I've never met a baby like Will. He's so very different from Katie, from my siblings, from any baby I've heard of. He took what I knew about parenting and shook it up in many ways, but especially in the way I know how to calm babies. For Katie, whenever she cried - it didn't matter about what, it could be absolutely anything - simply nursing her would cure all of her ails. There was nothing that couldn't be fixed with a quick nursing. Will was never like that. From the very first moment he came out of me, crying angrily, he would not accept the bribe of a boob to keep quiet. It scared me, thinking that I couldn't latch him on, and maybe I had somehow forgotten how to nurse a newborn. Instead, as I'd learn in time, it was just because his anger will not be quenched through breastmilk.
At 6 months old, he has made it very clear what will calm him. No matter what he's crying about, no matter what time it is, no matter how terribly boring it is for me, only one thing will universally solve every problem this little boy has: stepping outside. It can be 95 degrees out, it can be 40 degrees out. It can be raining, stormy, or terribly sunny. He doesn't care, he loves it all. If he's outside, he's silent. It's not even that anything special is happening outside. When we're out front, every ten minutes or so a car may drive by. That's it. Out back, once in a while the wind may shake the tree branches a bit. Nothing else. He doesn't care, he loves it.
All day long, he looks at the front door to the back door and screams a high pitch wail. He knows how to get outside, and he knows he really, really wants to be out there. He looks back and forth and cries desperately for someone to get him out there, like he can't stand being indoors for even another second. This child would literally live outside if he was allowed. When I bring him back inside - no matter how long we've spent outside, he cries the saddest little sobbing noise. He tries to squirm out of my arms, and he stares at the door as he cries. What in the world am I to do with this child? If he's not outside 100% of the time, he acts like he's suffering.
When I was pregnant with him, I thought he'd be my little traveling Sagittarius. I likened him to Bear Grylls, he'd be my wild adventurer. Once we passed Sagittarius and entered the stable, grounded Capricorn era, I changed my thinking. But maybe I shouldn't have. Maybe my little Outdoorsman is my wilderness baby. Perhaps he'll be the survivalist that I had strived to be. Maybe my original thoughts were not wrong?
Besides his obsession with the outdoors, he also needs to be in motion at all times. Whether he's in my arms and needing me to walk him or if he's on the floor rolling, scooting and squirming, he's always on the move. This little boy is not able to sit still for even a minute. While he's napping, he even has to be in the swing because the vibrating bouncer doesn't fool him and he thinks the bed is a joke.

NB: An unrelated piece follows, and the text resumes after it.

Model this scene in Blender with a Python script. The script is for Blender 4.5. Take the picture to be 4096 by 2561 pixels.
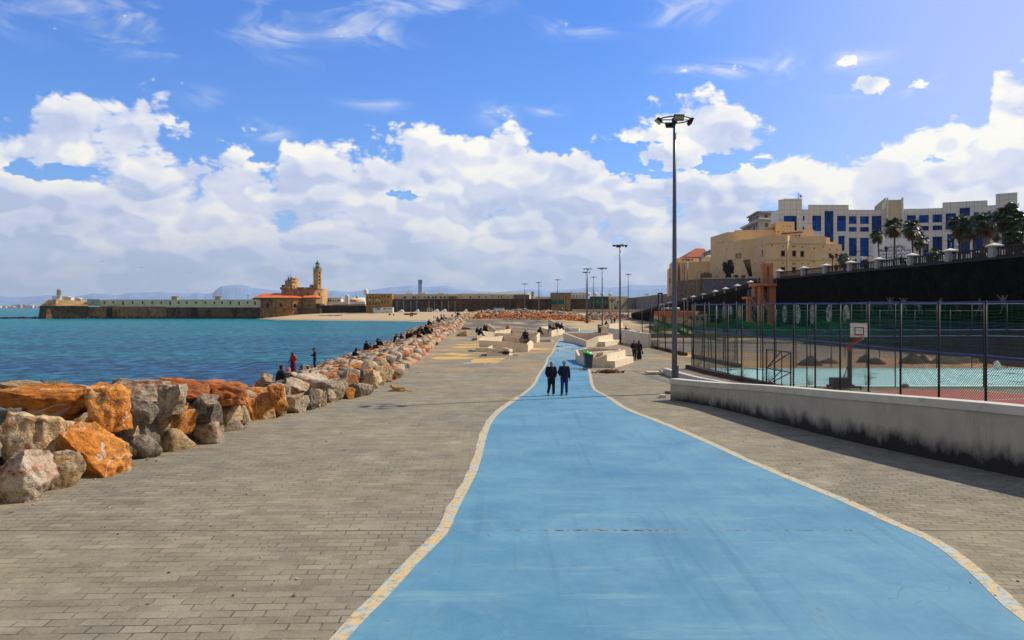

He's tried bananas about a week ago and loved them, but I haven't really started him on solids. However the last few days, he giggles like crazy when I'm eating. He watches me so closely, and then tries to steal my spoon from me to shove in his own mouth. I'm considering giving him little things here and there to see how he does now that he's six months old. He's also a juice cup stealer. If Katie is standing close to him holding her juice cup, he'll swoop in and grab it right out of her hands and immediately put the spout into his mouth. Or, if it's on the ground, he'll do a series of rolling and scooting until he can grab it and get it in his mouth. I bought him his own juice cup yesterday and he went nuts. He mostly just likes to chew on the spout since I got him a soft one, so I haven't tried putting anything in it yet. I still have lots and lots of frozen breastmilk to use up though!